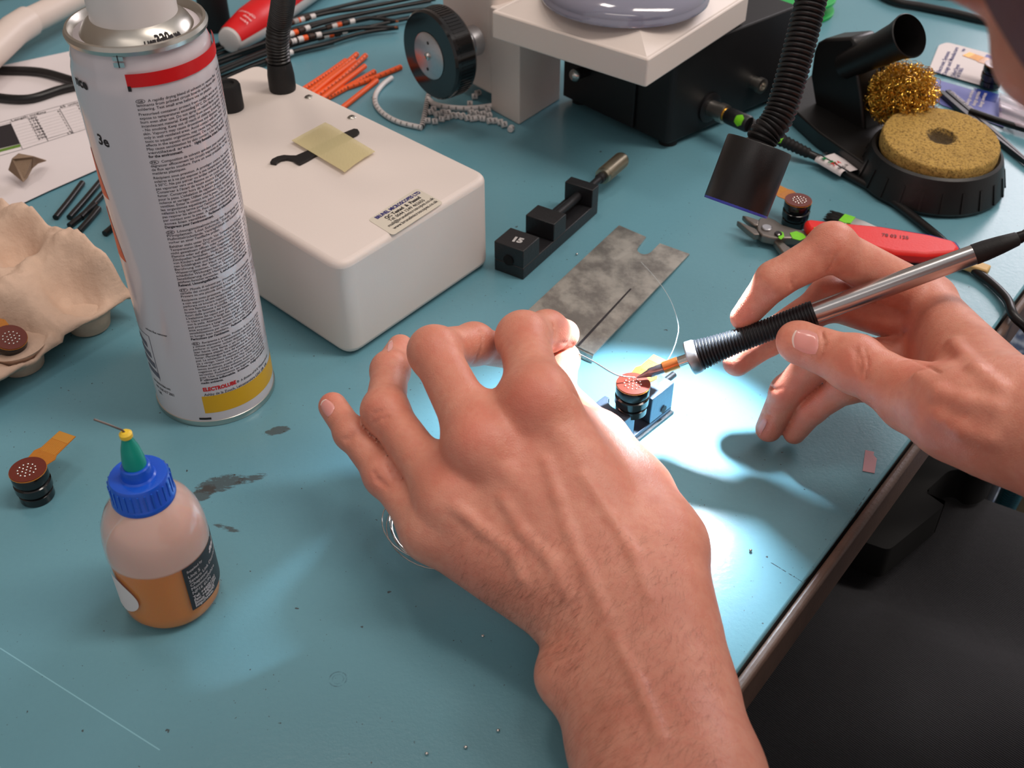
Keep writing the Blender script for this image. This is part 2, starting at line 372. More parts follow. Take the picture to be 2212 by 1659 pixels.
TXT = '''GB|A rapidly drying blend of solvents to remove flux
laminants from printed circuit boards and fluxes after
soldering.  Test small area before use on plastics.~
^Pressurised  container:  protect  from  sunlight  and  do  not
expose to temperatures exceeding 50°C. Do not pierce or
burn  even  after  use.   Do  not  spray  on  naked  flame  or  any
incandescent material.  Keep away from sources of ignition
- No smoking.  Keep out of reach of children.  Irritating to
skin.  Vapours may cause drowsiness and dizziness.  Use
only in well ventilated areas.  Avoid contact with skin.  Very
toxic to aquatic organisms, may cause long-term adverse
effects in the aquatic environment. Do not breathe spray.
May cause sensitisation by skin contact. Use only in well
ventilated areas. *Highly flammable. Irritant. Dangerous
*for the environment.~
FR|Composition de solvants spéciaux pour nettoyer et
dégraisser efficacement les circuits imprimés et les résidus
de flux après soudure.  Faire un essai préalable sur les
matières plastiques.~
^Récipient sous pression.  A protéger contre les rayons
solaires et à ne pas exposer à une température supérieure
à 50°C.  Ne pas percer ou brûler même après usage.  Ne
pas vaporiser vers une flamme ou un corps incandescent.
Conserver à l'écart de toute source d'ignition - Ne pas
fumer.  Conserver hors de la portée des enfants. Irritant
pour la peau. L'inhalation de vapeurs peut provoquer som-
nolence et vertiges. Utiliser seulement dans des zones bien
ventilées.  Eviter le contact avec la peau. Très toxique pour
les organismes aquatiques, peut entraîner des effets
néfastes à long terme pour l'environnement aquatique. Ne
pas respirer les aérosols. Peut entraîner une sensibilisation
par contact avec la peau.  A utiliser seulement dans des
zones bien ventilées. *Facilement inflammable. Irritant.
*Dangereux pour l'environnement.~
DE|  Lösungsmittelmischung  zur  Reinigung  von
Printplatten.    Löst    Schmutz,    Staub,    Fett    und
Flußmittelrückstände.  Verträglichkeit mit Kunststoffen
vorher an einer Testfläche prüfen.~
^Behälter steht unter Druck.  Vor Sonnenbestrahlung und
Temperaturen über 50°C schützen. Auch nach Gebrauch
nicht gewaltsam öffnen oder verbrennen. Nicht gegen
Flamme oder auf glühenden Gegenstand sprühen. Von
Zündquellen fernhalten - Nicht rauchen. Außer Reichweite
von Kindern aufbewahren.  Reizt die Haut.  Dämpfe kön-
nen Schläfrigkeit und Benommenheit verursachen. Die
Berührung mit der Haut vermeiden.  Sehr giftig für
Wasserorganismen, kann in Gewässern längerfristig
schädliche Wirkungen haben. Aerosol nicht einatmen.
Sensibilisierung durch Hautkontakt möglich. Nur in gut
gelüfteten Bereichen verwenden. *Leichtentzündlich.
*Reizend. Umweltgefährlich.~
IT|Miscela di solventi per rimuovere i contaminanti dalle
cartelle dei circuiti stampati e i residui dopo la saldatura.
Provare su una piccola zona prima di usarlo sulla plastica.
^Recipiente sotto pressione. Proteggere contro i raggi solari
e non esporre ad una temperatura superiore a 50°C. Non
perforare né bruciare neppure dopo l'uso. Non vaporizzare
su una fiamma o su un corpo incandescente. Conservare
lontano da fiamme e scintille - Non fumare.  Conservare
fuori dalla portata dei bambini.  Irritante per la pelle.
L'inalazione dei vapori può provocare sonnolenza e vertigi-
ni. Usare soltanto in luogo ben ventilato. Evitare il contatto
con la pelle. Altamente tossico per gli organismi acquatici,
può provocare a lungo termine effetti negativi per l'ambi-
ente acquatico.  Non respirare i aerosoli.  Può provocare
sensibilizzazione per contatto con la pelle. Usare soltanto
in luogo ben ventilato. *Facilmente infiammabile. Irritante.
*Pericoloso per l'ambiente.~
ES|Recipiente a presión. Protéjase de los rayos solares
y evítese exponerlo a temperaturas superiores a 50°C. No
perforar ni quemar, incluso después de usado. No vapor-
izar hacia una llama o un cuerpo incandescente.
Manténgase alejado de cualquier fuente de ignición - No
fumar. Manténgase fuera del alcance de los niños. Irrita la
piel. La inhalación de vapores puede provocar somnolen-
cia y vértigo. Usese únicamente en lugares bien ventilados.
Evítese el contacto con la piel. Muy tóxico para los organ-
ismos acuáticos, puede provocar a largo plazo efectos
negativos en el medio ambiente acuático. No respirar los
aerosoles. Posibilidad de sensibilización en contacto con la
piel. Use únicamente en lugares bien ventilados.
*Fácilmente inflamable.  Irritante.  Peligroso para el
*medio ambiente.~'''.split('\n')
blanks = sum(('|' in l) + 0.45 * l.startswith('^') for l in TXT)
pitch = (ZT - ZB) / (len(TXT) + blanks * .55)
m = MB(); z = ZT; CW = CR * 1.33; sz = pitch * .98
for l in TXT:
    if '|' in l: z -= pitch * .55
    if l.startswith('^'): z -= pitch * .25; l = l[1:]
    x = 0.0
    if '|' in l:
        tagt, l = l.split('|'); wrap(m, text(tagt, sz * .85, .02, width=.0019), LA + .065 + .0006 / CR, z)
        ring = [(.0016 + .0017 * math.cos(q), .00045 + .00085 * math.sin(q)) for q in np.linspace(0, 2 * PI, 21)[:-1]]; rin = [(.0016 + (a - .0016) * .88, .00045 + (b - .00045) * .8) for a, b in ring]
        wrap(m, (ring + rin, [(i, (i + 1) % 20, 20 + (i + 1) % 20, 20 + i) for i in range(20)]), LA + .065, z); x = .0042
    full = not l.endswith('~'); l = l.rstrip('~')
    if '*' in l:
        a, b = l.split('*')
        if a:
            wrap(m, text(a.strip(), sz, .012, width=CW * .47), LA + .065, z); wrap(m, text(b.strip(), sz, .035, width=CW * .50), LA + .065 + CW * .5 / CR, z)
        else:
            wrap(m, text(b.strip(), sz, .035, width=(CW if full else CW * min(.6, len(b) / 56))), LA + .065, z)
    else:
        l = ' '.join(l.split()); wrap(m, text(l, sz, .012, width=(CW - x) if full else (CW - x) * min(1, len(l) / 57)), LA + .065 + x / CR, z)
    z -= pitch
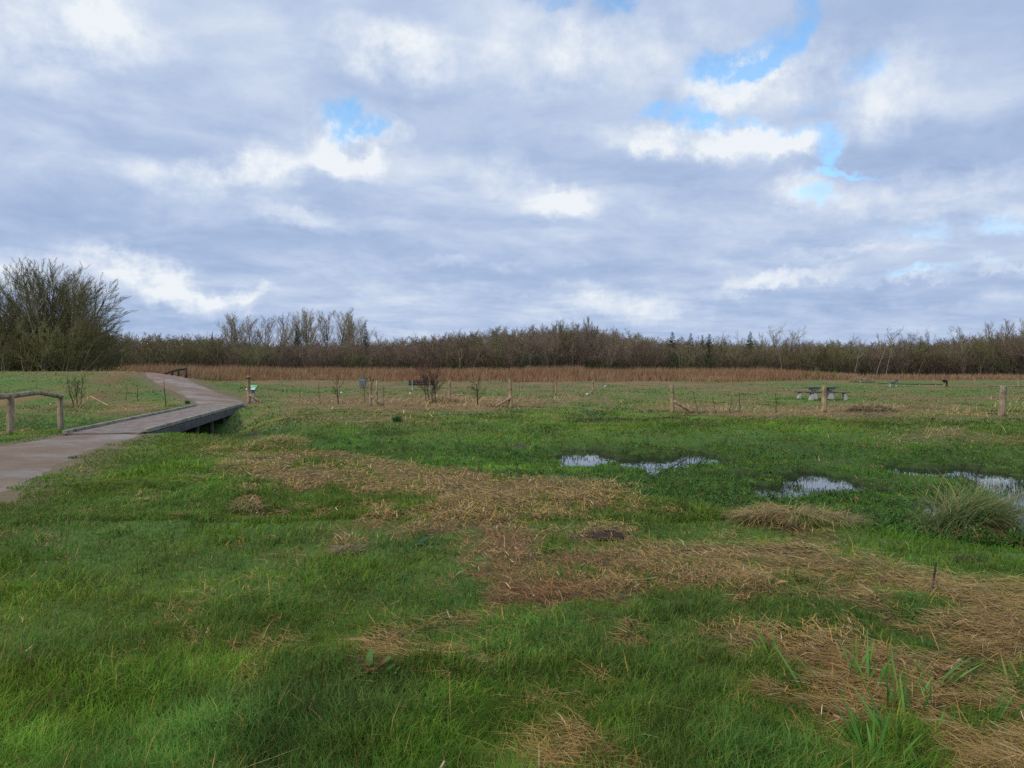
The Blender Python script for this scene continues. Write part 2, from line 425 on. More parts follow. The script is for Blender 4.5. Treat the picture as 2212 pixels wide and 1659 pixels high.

* _YOUR GOAL_
Please set down each line of the data above exactly as written, without the pictures.

* _ANSWER TO THIS PROBLEM_
Keep writing the Blender script for this image. This is part 2, starting at line 372. More parts follow. Take the picture to be 2212 by 1659 pixels.
TXT = '''GB|A rapidly drying blend of solvents to remove flux
laminants from printed circuit boards and fluxes after
soldering.  Test small area before use on plastics.~
^Pressurised  container:  protect  from  sunlight  and  do  not
expose to temperatures exceeding 50°C. Do not pierce or
burn  even  after  use.   Do  not  spray  on  naked  flame  or  any
incandescent material.  Keep away from sources of ignition
- No smoking.  Keep out of reach of children.  Irritating to
skin.  Vapours may cause drowsiness and dizziness.  Use
only in well ventilated areas.  Avoid contact with skin.  Very
toxic to aquatic organisms, may cause long-term adverse
effects in the aquatic environment. Do not breathe spray.
May cause sensitisation by skin contact. Use only in well
ventilated areas. *Highly flammable. Irritant. Dangerous
*for the environment.~
FR|Composition de solvants spéciaux pour nettoyer et
dégraisser efficacement les circuits imprimés et les résidus
de flux après soudure.  Faire un essai préalable sur les
matières plastiques.~
^Récipient sous pression.  A protéger contre les rayons
solaires et à ne pas exposer à une température supérieure
à 50°C.  Ne pas percer ou brûler même après usage.  Ne
pas vaporiser vers une flamme ou un corps incandescent.
Conserver à l'écart de toute source d'ignition - Ne pas
fumer.  Conserver hors de la portée des enfants. Irritant
pour la peau. L'inhalation de vapeurs peut provoquer som-
nolence et vertiges. Utiliser seulement dans des zones bien
ventilées.  Eviter le contact avec la peau. Très toxique pour
les organismes aquatiques, peut entraîner des effets
néfastes à long terme pour l'environnement aquatique. Ne
pas respirer les aérosols. Peut entraîner une sensibilisation
par contact avec la peau.  A utiliser seulement dans des
zones bien ventilées. *Facilement inflammable. Irritant.
*Dangereux pour l'environnement.~
DE|  Lösungsmittelmischung  zur  Reinigung  von
Printplatten.    Löst    Schmutz,    Staub,    Fett    und
Flußmittelrückstände.  Verträglichkeit mit Kunststoffen
vorher an einer Testfläche prüfen.~
^Behälter steht unter Druck.  Vor Sonnenbestrahlung und
Temperaturen über 50°C schützen. Auch nach Gebrauch
nicht gewaltsam öffnen oder verbrennen. Nicht gegen
Flamme oder auf glühenden Gegenstand sprühen. Von
Zündquellen fernhalten - Nicht rauchen. Außer Reichweite
von Kindern aufbewahren.  Reizt die Haut.  Dämpfe kön-
nen Schläfrigkeit und Benommenheit verursachen. Die
Berührung mit der Haut vermeiden.  Sehr giftig für
Wasserorganismen, kann in Gewässern längerfristig
schädliche Wirkungen haben. Aerosol nicht einatmen.
Sensibilisierung durch Hautkontakt möglich. Nur in gut
gelüfteten Bereichen verwenden. *Leichtentzündlich.
*Reizend. Umweltgefährlich.~
IT|Miscela di solventi per rimuovere i contaminanti dalle
cartelle dei circuiti stampati e i residui dopo la saldatura.
Provare su una piccola zona prima di usarlo sulla plastica.
^Recipiente sotto pressione. Proteggere contro i raggi solari
e non esporre ad una temperatura superiore a 50°C. Non
perforare né bruciare neppure dopo l'uso. Non vaporizzare
su una fiamma o su un corpo incandescente. Conservare
lontano da fiamme e scintille - Non fumare.  Conservare
fuori dalla portata dei bambini.  Irritante per la pelle.
L'inalazione dei vapori può provocare sonnolenza e vertigi-
ni. Usare soltanto in luogo ben ventilato. Evitare il contatto
con la pelle. Altamente tossico per gli organismi acquatici,
può provocare a lungo termine effetti negativi per l'ambi-
ente acquatico.  Non respirare i aerosoli.  Può provocare
sensibilizzazione per contatto con la pelle. Usare soltanto
in luogo ben ventilato. *Facilmente infiammabile. Irritante.
*Pericoloso per l'ambiente.~
ES|Recipiente a presión. Protéjase de los rayos solares
y evítese exponerlo a temperaturas superiores a 50°C. No
perforar ni quemar, incluso después de usado. No vapor-
izar hacia una llama o un cuerpo incandescente.
Manténgase alejado de cualquier fuente de ignición - No
fumar. Manténgase fuera del alcance de los niños. Irrita la
piel. La inhalación de vapores puede provocar somnolen-
cia y vértigo. Usese únicamente en lugares bien ventilados.
Evítese el contacto con la piel. Muy tóxico para los organ-
ismos acuáticos, puede provocar a largo plazo efectos
negativos en el medio ambiente acuático. No respirar los
aerosoles. Posibilidad de sensibilización en contacto con la
piel. Use únicamente en lugares bien ventilados.
*Fácilmente inflamable.  Irritante.  Peligroso para el
*medio ambiente.~'''.split('\n')
blanks = sum(('|' in l) + 0.45 * l.startswith('^') for l in TXT)
pitch = (ZT - ZB) / (len(TXT) + blanks * .55)
m = MB(); z = ZT; CW = CR * 1.33; sz = pitch * .98
for l in TXT:
    if '|' in l: z -= pitch * .55
    if l.startswith('^'): z -= pitch * .25; l = l[1:]
    x = 0.0
    if '|' in l:
        tagt, l = l.split('|'); wrap(m, text(tagt, sz * .85, .02, width=.0019), LA + .065 + .0006 / CR, z)
        ring = [(.0016 + .0017 * math.cos(q), .00045 + .00085 * math.sin(q)) for q in np.linspace(0, 2 * PI, 21)[:-1]]; rin = [(.0016 + (a - .0016) * .88, .00045 + (b - .00045) * .8) for a, b in ring]
        wrap(m, (ring + rin, [(i, (i + 1) % 20, 20 + (i + 1) % 20, 20 + i) for i in range(20)]), LA + .065, z); x = .0042
    full = not l.endswith('~'); l = l.rstrip('~')
    if '*' in l:
        a, b = l.split('*')
        if a:
            wrap(m, text(a.strip(), sz, .012, width=CW * .47), LA + .065, z); wrap(m, text(b.strip(), sz, .035, width=CW * .50), LA + .065 + CW * .5 / CR, z)
        else:
            wrap(m, text(b.strip(), sz, .035, width=(CW if full else CW * min(.6, len(b) / 56))), LA + .065, z)
    else:
        l = ' '.join(l.split()); wrap(m, text(l, sz, .012, width=(CW - x) if full else (CW - x) * min(1, len(l) / 57)), LA + .065 + x / CR, z)
    z -= pitch
The Blender Python script for this scene continues. Write part 2, from line 425 on. More parts follow. The script is for Blender 4.5. Treat the picture as 2212 pixels wide and 1659 pixels high.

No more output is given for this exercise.